• Exercise prompt
Say how many lines contain the string "Python". Give no other output.

Source data:
= = = = = = =

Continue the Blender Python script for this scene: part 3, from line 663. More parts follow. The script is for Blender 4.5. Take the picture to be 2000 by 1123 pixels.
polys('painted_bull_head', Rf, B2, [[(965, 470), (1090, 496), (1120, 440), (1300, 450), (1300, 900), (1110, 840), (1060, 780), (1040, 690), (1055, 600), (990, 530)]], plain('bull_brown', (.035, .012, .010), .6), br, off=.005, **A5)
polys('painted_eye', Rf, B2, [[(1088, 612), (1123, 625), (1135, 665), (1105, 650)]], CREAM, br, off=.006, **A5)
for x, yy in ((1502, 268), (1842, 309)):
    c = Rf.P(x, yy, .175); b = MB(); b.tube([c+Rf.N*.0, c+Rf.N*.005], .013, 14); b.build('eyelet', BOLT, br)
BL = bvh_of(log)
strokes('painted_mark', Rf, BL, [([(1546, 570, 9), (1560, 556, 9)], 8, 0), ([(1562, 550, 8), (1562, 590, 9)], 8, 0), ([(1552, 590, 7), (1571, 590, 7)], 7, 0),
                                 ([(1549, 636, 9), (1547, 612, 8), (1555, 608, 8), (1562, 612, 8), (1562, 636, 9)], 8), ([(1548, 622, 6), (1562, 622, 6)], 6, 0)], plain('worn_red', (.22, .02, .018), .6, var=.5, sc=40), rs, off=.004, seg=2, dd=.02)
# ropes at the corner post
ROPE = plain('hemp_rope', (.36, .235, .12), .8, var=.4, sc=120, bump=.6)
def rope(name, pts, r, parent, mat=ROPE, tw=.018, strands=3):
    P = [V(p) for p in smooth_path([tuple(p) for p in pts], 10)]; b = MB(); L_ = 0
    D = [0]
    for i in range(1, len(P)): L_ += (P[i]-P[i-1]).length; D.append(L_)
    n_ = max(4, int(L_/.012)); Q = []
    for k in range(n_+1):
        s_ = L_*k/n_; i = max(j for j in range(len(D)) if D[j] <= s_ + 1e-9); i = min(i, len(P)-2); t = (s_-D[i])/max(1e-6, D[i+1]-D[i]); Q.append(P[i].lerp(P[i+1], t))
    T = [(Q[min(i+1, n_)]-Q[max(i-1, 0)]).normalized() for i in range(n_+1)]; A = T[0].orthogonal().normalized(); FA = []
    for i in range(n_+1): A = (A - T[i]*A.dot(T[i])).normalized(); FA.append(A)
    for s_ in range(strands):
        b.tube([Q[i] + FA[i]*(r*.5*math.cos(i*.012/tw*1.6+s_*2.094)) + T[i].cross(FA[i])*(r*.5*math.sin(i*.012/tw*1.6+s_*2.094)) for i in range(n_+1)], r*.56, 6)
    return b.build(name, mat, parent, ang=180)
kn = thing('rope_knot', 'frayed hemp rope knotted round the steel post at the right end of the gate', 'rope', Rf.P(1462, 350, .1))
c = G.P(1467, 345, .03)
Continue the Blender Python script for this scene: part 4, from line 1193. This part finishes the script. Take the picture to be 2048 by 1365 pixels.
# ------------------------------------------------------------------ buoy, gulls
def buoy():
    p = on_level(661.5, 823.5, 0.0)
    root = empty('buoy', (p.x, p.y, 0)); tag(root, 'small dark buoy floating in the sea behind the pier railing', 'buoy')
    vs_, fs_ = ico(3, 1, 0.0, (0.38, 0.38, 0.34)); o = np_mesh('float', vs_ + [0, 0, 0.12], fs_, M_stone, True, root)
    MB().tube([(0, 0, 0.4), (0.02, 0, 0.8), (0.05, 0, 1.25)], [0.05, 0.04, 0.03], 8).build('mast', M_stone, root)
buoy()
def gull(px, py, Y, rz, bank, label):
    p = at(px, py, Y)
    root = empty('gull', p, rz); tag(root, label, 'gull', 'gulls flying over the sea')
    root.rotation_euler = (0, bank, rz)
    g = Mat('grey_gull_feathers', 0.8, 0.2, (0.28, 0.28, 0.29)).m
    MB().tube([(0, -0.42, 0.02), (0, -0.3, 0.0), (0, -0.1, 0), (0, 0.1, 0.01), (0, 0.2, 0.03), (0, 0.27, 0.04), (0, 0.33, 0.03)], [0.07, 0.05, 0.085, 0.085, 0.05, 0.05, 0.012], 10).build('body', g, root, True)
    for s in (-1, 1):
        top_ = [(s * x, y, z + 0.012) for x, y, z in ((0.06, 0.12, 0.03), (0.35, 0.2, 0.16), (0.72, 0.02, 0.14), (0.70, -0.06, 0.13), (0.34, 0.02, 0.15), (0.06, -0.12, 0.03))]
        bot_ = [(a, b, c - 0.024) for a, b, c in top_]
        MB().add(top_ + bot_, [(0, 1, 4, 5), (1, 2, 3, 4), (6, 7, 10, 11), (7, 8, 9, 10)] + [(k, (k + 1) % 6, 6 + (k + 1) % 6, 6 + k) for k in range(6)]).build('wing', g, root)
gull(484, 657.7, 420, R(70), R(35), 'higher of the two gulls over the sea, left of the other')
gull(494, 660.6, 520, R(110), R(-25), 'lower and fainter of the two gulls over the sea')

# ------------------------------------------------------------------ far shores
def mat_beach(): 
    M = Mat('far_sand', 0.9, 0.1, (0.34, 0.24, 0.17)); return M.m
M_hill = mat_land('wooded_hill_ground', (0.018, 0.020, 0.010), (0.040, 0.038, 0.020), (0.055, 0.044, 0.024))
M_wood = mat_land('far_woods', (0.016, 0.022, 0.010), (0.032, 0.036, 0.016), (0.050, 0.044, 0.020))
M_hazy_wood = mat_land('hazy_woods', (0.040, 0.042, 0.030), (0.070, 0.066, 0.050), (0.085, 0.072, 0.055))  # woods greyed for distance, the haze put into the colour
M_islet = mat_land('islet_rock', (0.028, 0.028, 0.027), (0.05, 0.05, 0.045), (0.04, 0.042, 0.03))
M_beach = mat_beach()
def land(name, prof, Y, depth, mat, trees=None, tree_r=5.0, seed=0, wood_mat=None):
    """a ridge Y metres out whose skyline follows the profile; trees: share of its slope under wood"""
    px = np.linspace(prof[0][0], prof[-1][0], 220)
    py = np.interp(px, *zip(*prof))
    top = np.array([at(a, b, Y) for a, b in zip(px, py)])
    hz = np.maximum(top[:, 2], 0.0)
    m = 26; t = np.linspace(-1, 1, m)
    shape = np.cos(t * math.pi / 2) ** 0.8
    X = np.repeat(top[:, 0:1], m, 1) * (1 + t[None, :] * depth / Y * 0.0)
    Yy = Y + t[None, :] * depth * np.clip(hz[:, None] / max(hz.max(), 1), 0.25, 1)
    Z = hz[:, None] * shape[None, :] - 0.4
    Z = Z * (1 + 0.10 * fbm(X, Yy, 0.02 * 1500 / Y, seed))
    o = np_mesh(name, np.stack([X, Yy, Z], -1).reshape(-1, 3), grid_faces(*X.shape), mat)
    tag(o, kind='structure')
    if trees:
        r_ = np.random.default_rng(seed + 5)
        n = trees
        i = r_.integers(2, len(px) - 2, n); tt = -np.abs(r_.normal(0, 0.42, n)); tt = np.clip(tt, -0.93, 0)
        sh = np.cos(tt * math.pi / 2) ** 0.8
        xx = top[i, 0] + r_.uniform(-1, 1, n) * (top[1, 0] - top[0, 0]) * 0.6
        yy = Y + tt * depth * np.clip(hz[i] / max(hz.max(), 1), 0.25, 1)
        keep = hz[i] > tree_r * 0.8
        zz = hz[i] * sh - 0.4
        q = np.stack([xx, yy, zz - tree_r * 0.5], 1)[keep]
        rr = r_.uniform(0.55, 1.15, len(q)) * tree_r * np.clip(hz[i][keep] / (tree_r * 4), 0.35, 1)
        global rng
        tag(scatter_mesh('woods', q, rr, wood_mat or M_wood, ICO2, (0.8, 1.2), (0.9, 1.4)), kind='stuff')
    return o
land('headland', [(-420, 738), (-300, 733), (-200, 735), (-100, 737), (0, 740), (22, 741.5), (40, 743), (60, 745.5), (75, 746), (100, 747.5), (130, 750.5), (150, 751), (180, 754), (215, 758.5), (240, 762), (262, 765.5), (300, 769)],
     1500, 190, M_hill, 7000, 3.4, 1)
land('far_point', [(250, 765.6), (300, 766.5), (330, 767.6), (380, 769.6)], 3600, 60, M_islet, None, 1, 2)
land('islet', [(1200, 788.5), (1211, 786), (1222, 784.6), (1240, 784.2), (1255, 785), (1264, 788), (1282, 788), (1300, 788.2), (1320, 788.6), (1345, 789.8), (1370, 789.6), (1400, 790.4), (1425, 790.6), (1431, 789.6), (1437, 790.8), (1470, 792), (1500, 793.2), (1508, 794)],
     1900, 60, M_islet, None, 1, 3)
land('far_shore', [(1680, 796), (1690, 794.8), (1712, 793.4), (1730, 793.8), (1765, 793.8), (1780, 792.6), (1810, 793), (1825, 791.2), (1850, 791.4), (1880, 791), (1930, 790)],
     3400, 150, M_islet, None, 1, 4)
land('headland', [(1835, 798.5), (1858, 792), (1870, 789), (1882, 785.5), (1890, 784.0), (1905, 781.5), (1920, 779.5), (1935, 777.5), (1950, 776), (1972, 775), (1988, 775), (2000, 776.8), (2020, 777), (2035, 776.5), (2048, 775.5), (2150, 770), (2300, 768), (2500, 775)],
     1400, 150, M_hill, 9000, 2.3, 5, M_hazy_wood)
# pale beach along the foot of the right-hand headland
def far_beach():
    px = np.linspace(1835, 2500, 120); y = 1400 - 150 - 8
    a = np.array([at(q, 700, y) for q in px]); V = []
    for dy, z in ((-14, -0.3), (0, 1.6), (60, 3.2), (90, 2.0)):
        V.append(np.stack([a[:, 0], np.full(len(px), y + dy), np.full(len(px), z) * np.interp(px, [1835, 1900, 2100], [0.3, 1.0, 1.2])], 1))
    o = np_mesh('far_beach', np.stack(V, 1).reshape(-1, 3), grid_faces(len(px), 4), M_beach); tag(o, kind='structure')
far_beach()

= = = = = = =

• Response to the exercise
2